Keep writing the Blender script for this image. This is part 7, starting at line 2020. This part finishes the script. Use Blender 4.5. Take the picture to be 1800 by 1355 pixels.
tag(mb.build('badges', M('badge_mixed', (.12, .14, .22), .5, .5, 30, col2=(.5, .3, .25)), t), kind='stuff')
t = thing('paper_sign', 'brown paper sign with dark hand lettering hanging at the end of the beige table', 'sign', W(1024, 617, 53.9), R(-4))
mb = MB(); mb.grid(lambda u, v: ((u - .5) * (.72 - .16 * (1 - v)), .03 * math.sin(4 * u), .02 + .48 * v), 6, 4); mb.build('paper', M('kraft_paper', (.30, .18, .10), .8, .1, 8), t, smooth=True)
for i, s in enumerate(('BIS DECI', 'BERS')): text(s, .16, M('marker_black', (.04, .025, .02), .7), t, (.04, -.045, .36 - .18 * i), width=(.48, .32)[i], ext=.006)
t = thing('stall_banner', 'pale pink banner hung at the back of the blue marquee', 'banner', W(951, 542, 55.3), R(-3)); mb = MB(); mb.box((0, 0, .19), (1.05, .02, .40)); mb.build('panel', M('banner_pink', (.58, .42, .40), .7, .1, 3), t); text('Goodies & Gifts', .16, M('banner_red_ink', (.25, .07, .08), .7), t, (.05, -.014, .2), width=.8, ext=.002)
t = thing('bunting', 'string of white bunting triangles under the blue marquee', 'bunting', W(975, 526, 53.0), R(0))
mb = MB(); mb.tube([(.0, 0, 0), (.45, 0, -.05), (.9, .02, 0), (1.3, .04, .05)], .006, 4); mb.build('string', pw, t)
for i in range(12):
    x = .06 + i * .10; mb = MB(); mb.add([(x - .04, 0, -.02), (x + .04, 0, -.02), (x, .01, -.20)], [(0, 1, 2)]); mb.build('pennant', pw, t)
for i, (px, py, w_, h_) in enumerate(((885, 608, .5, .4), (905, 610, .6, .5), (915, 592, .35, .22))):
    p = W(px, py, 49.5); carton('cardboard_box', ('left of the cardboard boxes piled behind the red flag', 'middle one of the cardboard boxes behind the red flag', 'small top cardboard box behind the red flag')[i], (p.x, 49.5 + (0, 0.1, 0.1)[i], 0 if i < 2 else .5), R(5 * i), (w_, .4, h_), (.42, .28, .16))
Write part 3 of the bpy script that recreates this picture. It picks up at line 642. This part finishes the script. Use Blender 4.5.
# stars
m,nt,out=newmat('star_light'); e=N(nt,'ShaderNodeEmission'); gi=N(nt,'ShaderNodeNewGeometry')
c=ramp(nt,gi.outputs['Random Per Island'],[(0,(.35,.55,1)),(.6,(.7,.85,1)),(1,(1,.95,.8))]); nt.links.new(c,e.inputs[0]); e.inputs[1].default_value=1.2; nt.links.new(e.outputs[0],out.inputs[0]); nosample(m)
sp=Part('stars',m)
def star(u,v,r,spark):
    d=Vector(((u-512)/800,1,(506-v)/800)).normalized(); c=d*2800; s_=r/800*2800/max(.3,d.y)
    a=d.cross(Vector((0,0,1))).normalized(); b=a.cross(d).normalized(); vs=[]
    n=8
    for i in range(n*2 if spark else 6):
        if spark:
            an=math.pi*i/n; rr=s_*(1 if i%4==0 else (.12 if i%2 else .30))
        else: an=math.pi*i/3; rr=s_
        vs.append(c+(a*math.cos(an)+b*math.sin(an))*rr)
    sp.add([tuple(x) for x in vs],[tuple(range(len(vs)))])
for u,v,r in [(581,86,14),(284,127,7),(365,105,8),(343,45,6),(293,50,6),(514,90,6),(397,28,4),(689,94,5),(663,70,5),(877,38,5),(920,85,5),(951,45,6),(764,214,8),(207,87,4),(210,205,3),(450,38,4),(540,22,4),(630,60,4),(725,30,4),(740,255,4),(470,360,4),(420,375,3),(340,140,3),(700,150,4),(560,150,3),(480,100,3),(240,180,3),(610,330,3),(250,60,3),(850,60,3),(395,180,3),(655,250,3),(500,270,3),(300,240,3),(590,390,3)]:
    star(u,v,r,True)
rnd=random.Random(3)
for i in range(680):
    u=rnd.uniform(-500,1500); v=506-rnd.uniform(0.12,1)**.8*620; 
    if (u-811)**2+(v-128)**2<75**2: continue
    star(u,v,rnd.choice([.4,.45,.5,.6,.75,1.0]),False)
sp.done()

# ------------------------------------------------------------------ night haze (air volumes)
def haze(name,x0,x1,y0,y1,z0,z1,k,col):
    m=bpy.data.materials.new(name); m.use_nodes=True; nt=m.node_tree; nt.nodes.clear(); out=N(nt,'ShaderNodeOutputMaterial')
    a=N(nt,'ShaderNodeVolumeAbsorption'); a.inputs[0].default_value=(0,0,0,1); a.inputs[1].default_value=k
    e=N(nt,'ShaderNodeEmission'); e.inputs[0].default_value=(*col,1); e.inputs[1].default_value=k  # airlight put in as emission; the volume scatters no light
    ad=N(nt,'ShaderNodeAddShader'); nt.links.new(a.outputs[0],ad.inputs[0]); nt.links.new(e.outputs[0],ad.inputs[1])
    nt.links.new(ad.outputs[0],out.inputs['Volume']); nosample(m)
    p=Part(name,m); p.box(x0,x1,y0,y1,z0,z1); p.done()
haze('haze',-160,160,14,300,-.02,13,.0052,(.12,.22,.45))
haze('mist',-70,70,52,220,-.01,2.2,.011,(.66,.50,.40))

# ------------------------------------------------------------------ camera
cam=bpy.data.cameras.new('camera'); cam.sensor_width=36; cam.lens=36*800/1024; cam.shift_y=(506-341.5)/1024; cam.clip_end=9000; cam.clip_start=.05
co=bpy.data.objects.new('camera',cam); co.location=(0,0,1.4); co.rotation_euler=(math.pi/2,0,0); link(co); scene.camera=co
++++
Every entry should be printed again exactly as it stands.

RESPONSE TO THIS EXERCISE:
Keep writing the Blender script for this image. This is part 7, starting at line 2020. This part finishes the script. Use Blender 4.5. Take the picture to be 1800 by 1355 pixels.
tag(mb.build('badges', M('badge_mixed', (.12, .14, .22), .5, .5, 30, col2=(.5, .3, .25)), t), kind='stuff')
t = thing('paper_sign', 'brown paper sign with dark hand lettering hanging at the end of the beige table', 'sign', W(1024, 617, 53.9), R(-4))
mb = MB(); mb.grid(lambda u, v: ((u - .5) * (.72 - .16 * (1 - v)), .03 * math.sin(4 * u), .02 + .48 * v), 6, 4); mb.build('paper', M('kraft_paper', (.30, .18, .10), .8, .1, 8), t, smooth=True)
for i, s in enumerate(('BIS DECI', 'BERS')): text(s, .16, M('marker_black', (.04, .025, .02), .7), t, (.04, -.045, .36 - .18 * i), width=(.48, .32)[i], ext=.006)
t = thing('stall_banner', 'pale pink banner hung at the back of the blue marquee', 'banner', W(951, 542, 55.3), R(-3)); mb = MB(); mb.box((0, 0, .19), (1.05, .02, .40)); mb.build('panel', M('banner_pink', (.58, .42, .40), .7, .1, 3), t); text('Goodies & Gifts', .16, M('banner_red_ink', (.25, .07, .08), .7), t, (.05, -.014, .2), width=.8, ext=.002)
t = thing('bunting', 'string of white bunting triangles under the blue marquee', 'bunting', W(975, 526, 53.0), R(0))
mb = MB(); mb.tube([(.0, 0, 0), (.45, 0, -.05), (.9, .02, 0), (1.3, .04, .05)], .006, 4); mb.build('string', pw, t)
for i in range(12):
    x = .06 + i * .10; mb = MB(); mb.add([(x - .04, 0, -.02), (x + .04, 0, -.02), (x, .01, -.20)], [(0, 1, 2)]); mb.build('pennant', pw, t)
for i, (px, py, w_, h_) in enumerate(((885, 608, .5, .4), (905, 610, .6, .5), (915, 592, .35, .22))):
    p = W(px, py, 49.5); carton('cardboard_box', ('left of the cardboard boxes piled behind the red flag', 'middle one of the cardboard boxes behind the red flag', 'small top cardboard box behind the red flag')[i], (p.x, 49.5 + (0, 0.1, 0.1)[i], 0 if i < 2 else .5), R(5 * i), (w_, .4, h_), (.42, .28, .16))
Write part 3 of the bpy script that recreates this picture. It picks up at line 642. This part finishes the script. Use Blender 4.5.
# stars
m,nt,out=newmat('star_light'); e=N(nt,'ShaderNodeEmission'); gi=N(nt,'ShaderNodeNewGeometry')
c=ramp(nt,gi.outputs['Random Per Island'],[(0,(.35,.55,1)),(.6,(.7,.85,1)),(1,(1,.95,.8))]); nt.links.new(c,e.inputs[0]); e.inputs[1].default_value=1.2; nt.links.new(e.outputs[0],out.inputs[0]); nosample(m)
sp=Part('stars',m)
def star(u,v,r,spark):
    d=Vector(((u-512)/800,1,(506-v)/800)).normalized(); c=d*2800; s_=r/800*2800/max(.3,d.y)
    a=d.cross(Vector((0,0,1))).normalized(); b=a.cross(d).normalized(); vs=[]
    n=8
    for i in range(n*2 if spark else 6):
        if spark:
            an=math.pi*i/n; rr=s_*(1 if i%4==0 else (.12 if i%2 else .30))
        else: an=math.pi*i/3; rr=s_
        vs.append(c+(a*math.cos(an)+b*math.sin(an))*rr)
    sp.add([tuple(x) for x in vs],[tuple(range(len(vs)))])
for u,v,r in [(581,86,14),(284,127,7),(365,105,8),(343,45,6),(293,50,6),(514,90,6),(397,28,4),(689,94,5),(663,70,5),(877,38,5),(920,85,5),(951,45,6),(764,214,8),(207,87,4),(210,205,3),(450,38,4),(540,22,4),(630,60,4),(725,30,4),(740,255,4),(470,360,4),(420,375,3),(340,140,3),(700,150,4),(560,150,3),(480,100,3),(240,180,3),(610,330,3),(250,60,3),(850,60,3),(395,180,3),(655,250,3),(500,270,3),(300,240,3),(590,390,3)]:
    star(u,v,r,True)
rnd=random.Random(3)
for i in range(680):
    u=rnd.uniform(-500,1500); v=506-rnd.uniform(0.12,1)**.8*620; 
    if (u-811)**2+(v-128)**2<75**2: continue
    star(u,v,rnd.choice([.4,.45,.5,.6,.75,1.0]),False)
sp.done()

# ------------------------------------------------------------------ night haze (air volumes)
def haze(name,x0,x1,y0,y1,z0,z1,k,col):
    m=bpy.data.materials.new(name); m.use_nodes=True; nt=m.node_tree; nt.nodes.clear(); out=N(nt,'ShaderNodeOutputMaterial')
    a=N(nt,'ShaderNodeVolumeAbsorption'); a.inputs[0].default_value=(0,0,0,1); a.inputs[1].default_value=k
    e=N(nt,'ShaderNodeEmission'); e.inputs[0].default_value=(*col,1); e.inputs[1].default_value=k  # airlight put in as emission; the volume scatters no light
    ad=N(nt,'ShaderNodeAddShader'); nt.links.new(a.outputs[0],ad.inputs[0]); nt.links.new(e.outputs[0],ad.inputs[1])
    nt.links.new(ad.outputs[0],out.inputs['Volume']); nosample(m)
    p=Part(name,m); p.box(x0,x1,y0,y1,z0,z1); p.done()
haze('haze',-160,160,14,300,-.02,13,.0052,(.12,.22,.45))
haze('mist',-70,70,52,220,-.01,2.2,.011,(.66,.50,.40))

# ------------------------------------------------------------------ camera
cam=bpy.data.cameras.new('camera'); cam.sensor_width=36; cam.lens=36*800/1024; cam.shift_y=(506-341.5)/1024; cam.clip_end=9000; cam.clip_start=.05
co=bpy.data.objects.new('camera',cam); co.location=(0,0,1.4); co.rotation_euler=(math.pi/2,0,0); link(co); scene.camera=co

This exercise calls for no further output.